According to Islamic beliefs, a person will be held accountable for all his deeds after the person moves on to the next life. According to hadith, the following are first of the many questions that a person will be asked. LIFE-AFTER-death

First Stage of questioning (In the Grave)

A person’s first stage of reckoning will be in the grave where he will be asked three questions. Allah will help reinforce the person’s answers based on his deeds in this world. The three questions are the following:
  • Who was your Lord?
  • What is your religion?
  • Who is this man who was sent amongst you? (referring to Prophet Muhammad (S))
[Based on the hadith Narrated by al-Baraa’ ibn ‘Aazib (may Allaah be pleased with him), which was narrated by Abu Dawood in his Sunan (4753) and classed as saheeh by al-Albaani in Saheeh Abi Dawood, 2979.]

Second Stage of questioning (On the Day of Resurrection)

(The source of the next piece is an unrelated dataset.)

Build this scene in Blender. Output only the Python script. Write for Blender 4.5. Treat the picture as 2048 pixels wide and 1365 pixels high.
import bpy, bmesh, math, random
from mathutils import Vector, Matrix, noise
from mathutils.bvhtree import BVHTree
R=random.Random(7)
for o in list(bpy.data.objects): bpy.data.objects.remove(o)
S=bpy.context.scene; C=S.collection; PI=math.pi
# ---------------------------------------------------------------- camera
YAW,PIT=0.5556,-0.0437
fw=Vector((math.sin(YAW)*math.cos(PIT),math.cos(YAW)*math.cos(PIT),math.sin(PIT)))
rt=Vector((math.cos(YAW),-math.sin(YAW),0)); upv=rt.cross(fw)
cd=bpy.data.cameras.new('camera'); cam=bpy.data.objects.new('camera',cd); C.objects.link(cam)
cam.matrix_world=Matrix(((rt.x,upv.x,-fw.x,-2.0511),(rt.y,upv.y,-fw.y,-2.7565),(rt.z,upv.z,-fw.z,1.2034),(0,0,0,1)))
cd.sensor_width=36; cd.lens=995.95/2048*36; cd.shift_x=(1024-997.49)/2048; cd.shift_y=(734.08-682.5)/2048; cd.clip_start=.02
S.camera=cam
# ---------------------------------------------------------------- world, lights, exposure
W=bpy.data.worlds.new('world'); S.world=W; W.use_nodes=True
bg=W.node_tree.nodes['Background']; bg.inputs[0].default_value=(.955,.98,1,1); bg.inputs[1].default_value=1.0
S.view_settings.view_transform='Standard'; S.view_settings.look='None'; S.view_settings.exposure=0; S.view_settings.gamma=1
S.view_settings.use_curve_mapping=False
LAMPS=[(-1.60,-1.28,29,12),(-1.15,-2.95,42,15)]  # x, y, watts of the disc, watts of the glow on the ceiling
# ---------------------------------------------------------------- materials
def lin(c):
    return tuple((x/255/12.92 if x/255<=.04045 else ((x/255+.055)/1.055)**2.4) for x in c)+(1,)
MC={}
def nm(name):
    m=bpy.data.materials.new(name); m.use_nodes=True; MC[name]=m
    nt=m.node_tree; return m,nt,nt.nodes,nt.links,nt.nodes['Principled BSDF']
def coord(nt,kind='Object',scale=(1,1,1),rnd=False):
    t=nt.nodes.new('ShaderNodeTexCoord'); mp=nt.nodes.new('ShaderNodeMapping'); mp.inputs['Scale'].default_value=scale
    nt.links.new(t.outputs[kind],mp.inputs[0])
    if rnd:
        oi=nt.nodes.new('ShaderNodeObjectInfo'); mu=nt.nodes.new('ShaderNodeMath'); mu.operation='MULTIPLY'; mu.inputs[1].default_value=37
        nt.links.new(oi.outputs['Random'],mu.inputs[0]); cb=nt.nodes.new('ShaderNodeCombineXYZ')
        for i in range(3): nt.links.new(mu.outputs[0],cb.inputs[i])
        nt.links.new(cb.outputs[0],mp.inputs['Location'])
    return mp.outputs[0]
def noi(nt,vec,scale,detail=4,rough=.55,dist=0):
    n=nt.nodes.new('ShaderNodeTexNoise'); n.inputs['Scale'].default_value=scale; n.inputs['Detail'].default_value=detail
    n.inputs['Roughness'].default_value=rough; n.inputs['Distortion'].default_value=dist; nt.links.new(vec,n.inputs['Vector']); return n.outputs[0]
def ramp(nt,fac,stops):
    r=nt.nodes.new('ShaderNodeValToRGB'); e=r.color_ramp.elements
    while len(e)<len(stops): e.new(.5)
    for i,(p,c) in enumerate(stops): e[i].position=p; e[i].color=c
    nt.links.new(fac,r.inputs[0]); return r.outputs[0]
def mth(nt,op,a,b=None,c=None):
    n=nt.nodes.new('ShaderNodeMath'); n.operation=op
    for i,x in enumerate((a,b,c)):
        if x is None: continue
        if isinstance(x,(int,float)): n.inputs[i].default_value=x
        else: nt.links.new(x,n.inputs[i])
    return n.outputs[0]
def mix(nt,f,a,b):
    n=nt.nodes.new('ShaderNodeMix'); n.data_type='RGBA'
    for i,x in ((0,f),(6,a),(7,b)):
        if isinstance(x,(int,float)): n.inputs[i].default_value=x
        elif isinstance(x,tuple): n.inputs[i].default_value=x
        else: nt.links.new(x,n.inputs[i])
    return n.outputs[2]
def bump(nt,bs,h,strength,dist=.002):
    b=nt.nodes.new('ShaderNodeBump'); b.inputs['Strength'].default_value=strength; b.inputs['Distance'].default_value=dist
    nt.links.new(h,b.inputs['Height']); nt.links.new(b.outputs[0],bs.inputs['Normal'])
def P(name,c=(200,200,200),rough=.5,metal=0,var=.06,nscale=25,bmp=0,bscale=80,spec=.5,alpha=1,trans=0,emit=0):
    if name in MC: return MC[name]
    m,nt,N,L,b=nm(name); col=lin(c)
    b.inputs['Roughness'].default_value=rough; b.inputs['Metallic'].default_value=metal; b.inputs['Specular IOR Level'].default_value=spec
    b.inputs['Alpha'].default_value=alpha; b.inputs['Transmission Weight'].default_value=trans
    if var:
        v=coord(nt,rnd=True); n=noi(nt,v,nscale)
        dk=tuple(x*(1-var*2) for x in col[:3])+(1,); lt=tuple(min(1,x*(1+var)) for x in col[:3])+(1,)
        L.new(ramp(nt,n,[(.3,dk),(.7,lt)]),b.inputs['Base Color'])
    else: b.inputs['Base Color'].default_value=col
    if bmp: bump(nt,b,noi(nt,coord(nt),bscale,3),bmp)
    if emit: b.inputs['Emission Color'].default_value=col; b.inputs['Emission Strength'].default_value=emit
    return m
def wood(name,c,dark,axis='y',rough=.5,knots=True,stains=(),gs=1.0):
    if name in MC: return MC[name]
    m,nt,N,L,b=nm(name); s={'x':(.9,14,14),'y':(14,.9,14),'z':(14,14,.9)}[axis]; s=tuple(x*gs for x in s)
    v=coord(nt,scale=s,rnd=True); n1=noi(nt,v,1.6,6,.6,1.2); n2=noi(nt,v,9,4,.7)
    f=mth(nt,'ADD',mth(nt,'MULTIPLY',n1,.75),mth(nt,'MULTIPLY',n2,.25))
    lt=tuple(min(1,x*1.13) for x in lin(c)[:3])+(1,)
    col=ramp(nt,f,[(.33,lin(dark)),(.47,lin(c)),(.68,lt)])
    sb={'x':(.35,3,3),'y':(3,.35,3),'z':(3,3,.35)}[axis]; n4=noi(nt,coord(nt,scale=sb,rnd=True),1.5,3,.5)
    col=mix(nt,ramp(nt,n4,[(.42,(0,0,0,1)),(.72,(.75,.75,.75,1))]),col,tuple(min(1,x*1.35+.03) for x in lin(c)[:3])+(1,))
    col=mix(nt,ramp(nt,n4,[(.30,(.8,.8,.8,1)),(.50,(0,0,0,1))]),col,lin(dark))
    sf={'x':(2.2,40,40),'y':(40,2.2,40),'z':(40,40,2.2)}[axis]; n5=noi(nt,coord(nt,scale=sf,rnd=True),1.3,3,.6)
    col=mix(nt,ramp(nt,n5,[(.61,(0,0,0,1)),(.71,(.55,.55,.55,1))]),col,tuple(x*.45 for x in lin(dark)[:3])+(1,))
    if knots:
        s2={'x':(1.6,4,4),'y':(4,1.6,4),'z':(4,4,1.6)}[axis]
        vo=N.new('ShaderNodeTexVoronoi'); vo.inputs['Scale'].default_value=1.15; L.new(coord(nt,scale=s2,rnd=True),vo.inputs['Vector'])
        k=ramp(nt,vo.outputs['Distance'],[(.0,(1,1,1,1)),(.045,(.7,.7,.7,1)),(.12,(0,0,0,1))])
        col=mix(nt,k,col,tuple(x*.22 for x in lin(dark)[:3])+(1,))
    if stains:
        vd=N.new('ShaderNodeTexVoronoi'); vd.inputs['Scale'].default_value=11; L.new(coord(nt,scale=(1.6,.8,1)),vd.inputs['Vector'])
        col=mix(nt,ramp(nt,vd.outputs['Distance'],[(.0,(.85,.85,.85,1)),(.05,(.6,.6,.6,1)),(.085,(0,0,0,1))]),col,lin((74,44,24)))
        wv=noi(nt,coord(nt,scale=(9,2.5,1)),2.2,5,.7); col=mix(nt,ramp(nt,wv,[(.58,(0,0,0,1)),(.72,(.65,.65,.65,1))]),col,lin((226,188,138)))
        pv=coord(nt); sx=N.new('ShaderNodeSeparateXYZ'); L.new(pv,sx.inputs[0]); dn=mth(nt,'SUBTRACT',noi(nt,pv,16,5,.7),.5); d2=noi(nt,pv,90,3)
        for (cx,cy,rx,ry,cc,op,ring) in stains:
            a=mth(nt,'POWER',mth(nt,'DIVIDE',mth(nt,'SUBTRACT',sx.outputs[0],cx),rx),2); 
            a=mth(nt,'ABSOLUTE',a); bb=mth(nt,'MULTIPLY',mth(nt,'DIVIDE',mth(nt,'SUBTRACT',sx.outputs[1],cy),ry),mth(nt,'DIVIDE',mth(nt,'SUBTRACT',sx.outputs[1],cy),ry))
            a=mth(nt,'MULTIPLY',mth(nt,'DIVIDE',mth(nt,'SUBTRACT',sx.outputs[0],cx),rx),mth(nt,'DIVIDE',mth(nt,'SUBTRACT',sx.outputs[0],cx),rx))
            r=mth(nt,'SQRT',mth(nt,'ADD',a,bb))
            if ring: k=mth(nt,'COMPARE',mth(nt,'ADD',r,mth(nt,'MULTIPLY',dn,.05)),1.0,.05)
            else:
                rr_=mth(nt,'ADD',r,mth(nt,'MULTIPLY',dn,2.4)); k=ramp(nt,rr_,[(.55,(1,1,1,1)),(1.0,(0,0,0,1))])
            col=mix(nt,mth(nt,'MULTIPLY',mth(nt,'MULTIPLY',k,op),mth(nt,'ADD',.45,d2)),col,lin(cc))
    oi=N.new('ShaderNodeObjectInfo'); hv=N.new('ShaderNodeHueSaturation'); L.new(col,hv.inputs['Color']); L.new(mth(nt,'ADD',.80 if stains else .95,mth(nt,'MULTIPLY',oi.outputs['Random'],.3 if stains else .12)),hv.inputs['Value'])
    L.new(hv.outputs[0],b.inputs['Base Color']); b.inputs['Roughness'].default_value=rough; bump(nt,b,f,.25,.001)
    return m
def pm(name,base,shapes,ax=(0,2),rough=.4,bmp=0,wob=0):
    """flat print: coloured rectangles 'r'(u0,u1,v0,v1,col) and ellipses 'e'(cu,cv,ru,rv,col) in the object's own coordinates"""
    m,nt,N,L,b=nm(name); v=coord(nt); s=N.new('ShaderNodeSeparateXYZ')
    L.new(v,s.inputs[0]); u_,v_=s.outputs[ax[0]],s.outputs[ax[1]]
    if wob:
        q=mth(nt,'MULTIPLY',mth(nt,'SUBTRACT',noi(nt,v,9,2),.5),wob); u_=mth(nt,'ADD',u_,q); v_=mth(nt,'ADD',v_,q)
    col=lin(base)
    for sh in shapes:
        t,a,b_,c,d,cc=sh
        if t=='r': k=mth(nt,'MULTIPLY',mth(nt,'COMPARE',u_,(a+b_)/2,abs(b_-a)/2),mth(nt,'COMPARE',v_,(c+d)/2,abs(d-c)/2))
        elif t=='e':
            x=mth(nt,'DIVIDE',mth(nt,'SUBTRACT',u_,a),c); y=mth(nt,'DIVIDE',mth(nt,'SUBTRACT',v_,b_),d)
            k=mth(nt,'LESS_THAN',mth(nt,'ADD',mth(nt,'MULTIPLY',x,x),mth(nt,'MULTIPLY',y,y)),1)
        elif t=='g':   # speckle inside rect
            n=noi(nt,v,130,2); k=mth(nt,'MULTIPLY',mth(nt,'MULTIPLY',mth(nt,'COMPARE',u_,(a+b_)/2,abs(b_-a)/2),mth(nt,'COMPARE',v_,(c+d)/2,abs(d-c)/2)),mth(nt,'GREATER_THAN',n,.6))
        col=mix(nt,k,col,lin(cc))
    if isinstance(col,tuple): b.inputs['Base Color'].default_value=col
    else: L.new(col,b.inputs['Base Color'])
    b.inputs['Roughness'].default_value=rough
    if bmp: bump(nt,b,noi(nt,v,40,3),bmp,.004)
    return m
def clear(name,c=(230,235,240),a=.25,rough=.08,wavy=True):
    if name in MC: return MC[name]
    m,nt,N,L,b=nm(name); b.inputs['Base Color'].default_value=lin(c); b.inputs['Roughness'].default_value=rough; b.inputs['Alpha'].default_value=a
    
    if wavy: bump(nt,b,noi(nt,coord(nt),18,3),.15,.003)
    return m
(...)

The second stage of the person’s reckoning will be on the Day of Resurrection when he will be brought to account for every major and minor action, even though he has already been brought to account for that in the grave. The first thing for which he will be brought to account for then will be his prayer.
It was narrated from Abu Hurayrah that the Prophet (peace and blessings of Allaah be upon him) said: “The first thing among their deeds for which the people will be brought to account on the Day of Resurrection will be prayer. Our Lord will say to His angels, although He knows best, ‘Look at My slave’s prayer, is it complete or lacking?’ If it is complete, it will be recorded as complete, but if it is lacking, He will say, ‘Look and see whether my slave did any voluntary (naafil) prayers.’ If he had done voluntary prayers, He will say, ‘Complete the obligatory prayers of My slave from his voluntary prayers.’ Then the rest of his deeds will be examined in a similar manner.”
(Narrated by Abu Dawood, 864; classed as saheeh by al-Albaani in Saheeh Abi Dawood, 770).